* **What you have to do**
Please, without the pictures, retype exactly the lines from the start of the material through the line that holds "mb.build('door_moulding', 'door_edge', door)".
[Start]
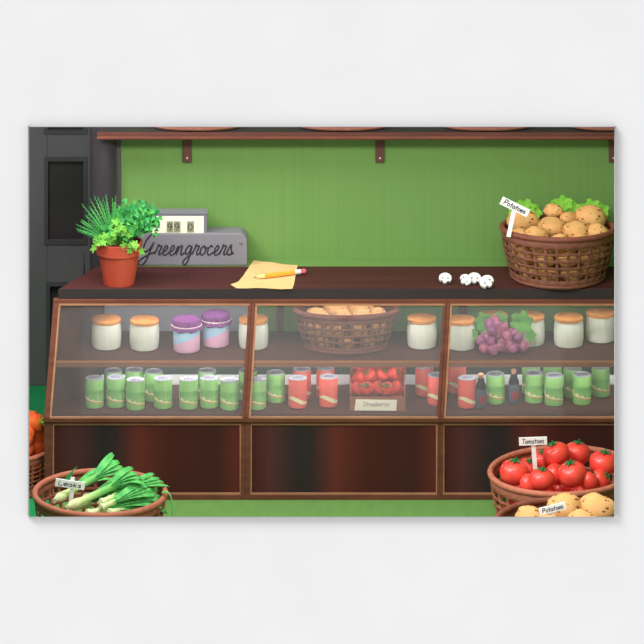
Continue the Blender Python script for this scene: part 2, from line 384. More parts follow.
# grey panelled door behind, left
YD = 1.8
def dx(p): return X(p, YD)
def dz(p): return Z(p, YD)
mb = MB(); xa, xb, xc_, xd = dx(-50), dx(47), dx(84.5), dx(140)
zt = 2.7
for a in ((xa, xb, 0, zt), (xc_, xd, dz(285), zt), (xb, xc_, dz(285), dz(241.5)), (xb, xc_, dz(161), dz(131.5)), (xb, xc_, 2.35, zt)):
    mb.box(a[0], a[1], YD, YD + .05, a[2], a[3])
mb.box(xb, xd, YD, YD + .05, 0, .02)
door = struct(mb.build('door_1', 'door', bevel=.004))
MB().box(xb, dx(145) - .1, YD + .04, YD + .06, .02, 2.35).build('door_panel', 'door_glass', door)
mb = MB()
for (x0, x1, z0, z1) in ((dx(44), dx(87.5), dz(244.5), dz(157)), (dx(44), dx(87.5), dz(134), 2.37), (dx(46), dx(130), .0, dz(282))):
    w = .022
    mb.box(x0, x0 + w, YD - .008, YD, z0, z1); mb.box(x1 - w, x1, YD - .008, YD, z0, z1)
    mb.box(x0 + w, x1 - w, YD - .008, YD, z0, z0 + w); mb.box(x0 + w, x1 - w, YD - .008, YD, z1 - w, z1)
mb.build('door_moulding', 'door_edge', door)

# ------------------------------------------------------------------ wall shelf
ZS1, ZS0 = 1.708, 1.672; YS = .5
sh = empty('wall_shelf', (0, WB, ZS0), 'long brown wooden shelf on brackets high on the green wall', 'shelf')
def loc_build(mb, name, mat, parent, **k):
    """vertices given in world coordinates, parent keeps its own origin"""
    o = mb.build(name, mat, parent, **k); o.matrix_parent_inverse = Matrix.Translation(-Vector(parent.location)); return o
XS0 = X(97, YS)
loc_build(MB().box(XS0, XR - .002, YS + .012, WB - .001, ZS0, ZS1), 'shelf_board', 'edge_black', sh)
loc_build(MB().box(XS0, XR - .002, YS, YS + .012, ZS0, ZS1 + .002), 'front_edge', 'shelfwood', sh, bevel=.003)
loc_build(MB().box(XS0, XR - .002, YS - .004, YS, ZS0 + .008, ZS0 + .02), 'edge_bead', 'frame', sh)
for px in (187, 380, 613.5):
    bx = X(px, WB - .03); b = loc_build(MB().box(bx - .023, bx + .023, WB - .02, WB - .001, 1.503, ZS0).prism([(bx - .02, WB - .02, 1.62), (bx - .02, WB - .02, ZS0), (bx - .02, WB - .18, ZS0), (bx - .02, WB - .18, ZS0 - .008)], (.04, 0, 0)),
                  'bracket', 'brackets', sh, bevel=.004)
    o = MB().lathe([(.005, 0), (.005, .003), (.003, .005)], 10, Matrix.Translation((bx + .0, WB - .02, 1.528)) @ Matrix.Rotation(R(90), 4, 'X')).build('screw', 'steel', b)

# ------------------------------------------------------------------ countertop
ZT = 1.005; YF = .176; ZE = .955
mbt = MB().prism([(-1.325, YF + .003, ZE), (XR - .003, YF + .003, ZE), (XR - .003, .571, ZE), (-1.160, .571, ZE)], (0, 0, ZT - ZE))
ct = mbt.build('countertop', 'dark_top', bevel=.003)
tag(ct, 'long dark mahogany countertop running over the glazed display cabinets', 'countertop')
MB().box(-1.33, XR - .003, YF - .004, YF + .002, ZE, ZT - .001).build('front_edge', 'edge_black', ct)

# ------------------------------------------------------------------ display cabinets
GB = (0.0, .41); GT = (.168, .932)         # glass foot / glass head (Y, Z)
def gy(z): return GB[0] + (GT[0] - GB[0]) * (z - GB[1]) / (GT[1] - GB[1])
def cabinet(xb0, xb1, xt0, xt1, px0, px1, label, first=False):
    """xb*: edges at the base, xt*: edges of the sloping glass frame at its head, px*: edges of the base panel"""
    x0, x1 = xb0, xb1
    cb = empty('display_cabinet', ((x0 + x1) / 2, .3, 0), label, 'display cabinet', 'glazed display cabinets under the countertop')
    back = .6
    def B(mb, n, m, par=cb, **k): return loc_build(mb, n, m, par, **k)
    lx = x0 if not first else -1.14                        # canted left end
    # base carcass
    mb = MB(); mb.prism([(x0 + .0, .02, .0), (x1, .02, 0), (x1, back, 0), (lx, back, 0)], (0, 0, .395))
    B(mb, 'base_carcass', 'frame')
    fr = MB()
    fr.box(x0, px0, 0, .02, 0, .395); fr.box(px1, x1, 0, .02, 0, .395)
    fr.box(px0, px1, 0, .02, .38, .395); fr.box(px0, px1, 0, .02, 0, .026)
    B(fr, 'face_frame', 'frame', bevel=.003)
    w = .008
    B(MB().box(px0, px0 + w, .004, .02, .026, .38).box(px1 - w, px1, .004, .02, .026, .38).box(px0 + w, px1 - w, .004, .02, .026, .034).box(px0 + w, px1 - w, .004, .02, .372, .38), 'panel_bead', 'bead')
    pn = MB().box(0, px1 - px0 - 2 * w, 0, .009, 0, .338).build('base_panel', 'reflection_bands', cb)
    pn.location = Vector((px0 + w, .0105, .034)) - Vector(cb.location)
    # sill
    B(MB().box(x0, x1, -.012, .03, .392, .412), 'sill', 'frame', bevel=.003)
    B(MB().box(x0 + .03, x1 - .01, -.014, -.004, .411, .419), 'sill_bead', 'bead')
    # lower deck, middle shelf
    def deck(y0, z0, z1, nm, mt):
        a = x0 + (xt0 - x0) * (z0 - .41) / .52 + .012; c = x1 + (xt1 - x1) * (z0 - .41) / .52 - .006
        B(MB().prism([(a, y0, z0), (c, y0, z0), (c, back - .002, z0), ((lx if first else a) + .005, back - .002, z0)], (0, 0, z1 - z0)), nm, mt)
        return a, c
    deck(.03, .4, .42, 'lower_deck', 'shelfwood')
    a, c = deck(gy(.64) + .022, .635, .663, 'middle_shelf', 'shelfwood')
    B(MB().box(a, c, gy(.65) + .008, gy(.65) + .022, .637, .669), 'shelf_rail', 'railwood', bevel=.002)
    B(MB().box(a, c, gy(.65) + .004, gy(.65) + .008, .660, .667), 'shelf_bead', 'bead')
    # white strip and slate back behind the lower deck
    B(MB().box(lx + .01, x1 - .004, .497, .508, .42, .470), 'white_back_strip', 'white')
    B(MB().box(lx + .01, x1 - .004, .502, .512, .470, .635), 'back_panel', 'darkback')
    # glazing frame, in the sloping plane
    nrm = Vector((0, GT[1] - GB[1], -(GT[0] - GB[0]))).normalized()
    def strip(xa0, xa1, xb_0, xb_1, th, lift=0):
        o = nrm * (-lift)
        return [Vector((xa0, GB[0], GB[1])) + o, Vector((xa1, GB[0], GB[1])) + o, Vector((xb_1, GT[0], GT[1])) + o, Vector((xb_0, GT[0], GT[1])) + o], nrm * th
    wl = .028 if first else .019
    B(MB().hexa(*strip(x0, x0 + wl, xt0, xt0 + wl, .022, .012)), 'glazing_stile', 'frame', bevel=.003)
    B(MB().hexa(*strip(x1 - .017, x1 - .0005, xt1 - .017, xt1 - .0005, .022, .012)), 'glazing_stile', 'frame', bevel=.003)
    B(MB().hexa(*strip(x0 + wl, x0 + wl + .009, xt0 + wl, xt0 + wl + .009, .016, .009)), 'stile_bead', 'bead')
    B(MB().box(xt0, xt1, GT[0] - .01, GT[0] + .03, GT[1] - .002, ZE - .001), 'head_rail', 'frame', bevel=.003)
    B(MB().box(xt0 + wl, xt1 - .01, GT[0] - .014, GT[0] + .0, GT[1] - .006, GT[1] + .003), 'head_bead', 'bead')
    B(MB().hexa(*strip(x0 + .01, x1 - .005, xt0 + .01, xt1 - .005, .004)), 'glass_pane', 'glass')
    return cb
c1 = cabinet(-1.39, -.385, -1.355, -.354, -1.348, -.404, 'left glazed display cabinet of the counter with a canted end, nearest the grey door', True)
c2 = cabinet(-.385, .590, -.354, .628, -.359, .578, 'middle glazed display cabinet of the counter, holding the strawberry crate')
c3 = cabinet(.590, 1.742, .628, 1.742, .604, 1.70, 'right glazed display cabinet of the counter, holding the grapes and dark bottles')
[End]
* **Answer to the exercise**
Continue the Blender Python script for this scene: part 2, from line 384. More parts follow.
# grey panelled door behind, left
YD = 1.8
def dx(p): return X(p, YD)
def dz(p): return Z(p, YD)
mb = MB(); xa, xb, xc_, xd = dx(-50), dx(47), dx(84.5), dx(140)
zt = 2.7
for a in ((xa, xb, 0, zt), (xc_, xd, dz(285), zt), (xb, xc_, dz(285), dz(241.5)), (xb, xc_, dz(161), dz(131.5)), (xb, xc_, 2.35, zt)):
    mb.box(a[0], a[1], YD, YD + .05, a[2], a[3])
mb.box(xb, xd, YD, YD + .05, 0, .02)
door = struct(mb.build('door_1', 'door', bevel=.004))
MB().box(xb, dx(145) - .1, YD + .04, YD + .06, .02, 2.35).build('door_panel', 'door_glass', door)
mb = MB()
for (x0, x1, z0, z1) in ((dx(44), dx(87.5), dz(244.5), dz(157)), (dx(44), dx(87.5), dz(134), 2.37), (dx(46), dx(130), .0, dz(282))):
    w = .022
    mb.box(x0, x0 + w, YD - .008, YD, z0, z1); mb.box(x1 - w, x1, YD - .008, YD, z0, z1)
    mb.box(x0 + w, x1 - w, YD - .008, YD, z0, z0 + w); mb.box(x0 + w, x1 - w, YD - .008, YD, z1 - w, z1)
mb.build('door_moulding', 'door_edge', door)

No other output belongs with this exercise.